The Investment and Financial Services Association (IFSA) has called for product rationalisation to be dealt with in the same context of a Treasury discussion paper dealing with an optional capital gains tax rollover for merging superannuation funds.
The Federal Government has moved to make consolidation within the superannuation industry easier, with Treasury having developed a proposal that would allow the rollover of capital gains tax losses in any merger between complying funds.
However, in welcoming the Treasury discussion paper, IFSA said the merger of superannuation funds highlighted the urgent need “to concurrently develop a streamlined process for the retirement of outdated superannuation, life insurance and managed investment products”.

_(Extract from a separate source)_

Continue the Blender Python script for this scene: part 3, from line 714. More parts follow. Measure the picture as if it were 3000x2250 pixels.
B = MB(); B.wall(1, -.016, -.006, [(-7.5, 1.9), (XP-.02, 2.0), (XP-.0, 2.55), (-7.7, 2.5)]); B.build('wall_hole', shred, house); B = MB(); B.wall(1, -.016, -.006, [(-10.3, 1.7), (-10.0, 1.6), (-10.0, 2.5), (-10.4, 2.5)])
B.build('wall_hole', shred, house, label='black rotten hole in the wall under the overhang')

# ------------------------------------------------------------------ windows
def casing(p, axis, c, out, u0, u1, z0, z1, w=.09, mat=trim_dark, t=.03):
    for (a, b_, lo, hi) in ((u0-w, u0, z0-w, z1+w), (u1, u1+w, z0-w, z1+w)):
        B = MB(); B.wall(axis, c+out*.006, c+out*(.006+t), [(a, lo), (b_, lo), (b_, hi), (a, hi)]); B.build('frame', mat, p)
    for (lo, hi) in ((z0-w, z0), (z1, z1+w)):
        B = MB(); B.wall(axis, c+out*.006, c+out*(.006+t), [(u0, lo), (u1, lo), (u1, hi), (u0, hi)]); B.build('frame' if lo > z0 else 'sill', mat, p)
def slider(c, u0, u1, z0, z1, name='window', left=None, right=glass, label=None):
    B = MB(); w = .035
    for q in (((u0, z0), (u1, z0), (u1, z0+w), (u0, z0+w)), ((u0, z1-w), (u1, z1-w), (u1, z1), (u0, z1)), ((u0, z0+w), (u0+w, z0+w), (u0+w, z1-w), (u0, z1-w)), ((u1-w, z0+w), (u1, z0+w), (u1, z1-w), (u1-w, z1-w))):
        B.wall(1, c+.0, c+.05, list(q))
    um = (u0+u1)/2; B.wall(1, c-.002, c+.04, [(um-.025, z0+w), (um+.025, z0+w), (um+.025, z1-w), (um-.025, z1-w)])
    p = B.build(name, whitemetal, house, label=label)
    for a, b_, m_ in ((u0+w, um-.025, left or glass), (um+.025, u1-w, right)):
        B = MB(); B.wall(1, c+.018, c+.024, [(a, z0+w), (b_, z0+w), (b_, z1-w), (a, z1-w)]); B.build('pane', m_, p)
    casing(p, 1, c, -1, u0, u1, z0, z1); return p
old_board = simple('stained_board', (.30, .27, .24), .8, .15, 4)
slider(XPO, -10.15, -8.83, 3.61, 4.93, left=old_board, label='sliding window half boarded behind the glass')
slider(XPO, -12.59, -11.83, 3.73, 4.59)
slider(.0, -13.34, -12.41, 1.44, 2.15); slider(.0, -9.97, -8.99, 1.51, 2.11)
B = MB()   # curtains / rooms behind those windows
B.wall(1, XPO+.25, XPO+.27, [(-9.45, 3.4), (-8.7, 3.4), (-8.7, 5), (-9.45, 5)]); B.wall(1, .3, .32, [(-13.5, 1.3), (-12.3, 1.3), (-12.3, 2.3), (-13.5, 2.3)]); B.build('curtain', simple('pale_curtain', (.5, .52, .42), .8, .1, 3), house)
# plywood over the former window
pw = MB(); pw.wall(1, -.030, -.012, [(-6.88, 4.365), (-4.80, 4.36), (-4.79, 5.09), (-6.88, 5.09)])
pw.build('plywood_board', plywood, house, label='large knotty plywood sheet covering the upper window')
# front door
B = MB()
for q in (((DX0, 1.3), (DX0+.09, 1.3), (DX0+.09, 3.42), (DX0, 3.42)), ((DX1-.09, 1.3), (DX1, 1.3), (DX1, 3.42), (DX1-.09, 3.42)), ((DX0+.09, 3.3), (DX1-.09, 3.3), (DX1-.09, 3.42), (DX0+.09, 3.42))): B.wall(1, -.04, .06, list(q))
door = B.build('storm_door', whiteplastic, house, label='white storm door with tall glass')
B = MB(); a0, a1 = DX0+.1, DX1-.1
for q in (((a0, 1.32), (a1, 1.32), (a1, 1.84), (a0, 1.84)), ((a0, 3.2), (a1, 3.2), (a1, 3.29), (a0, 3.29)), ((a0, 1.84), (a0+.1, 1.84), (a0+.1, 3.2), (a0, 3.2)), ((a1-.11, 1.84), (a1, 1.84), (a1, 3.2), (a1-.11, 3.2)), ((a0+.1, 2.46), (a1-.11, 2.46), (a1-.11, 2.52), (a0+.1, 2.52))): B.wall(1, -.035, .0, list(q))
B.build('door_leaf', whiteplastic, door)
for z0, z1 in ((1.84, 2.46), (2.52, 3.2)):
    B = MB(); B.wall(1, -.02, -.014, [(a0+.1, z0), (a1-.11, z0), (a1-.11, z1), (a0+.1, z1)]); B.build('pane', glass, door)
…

IFSA’s deputy chief executive, John O’Shaughnessy, said often when funds or companies merge they find they have a suite of products with similar features and benefits.
“It makes sense to merge them for all concerned to minimise risk and capture efficiencies,” he said.
However, in releasing the Treasury discussion paper, the Minister for Superannuation and Corporate Law, Senator Nick Sherry, made clear it was confined to the capital gains tax issue, although Treasury issued a discussion paper on product rationalisation under the previous Howard Government and Senator Sherry last year said the Rudd Labor Government was working on a product rationalisation mechanism.
The Treasury discussion paper released this month states in the current financial climate it is important that potential barriers to a robust and efficient superannuation industry are minimised.
“Industry consolidation can assist by improving economies of scale and enabling the more efficient provision of services to members,” it said.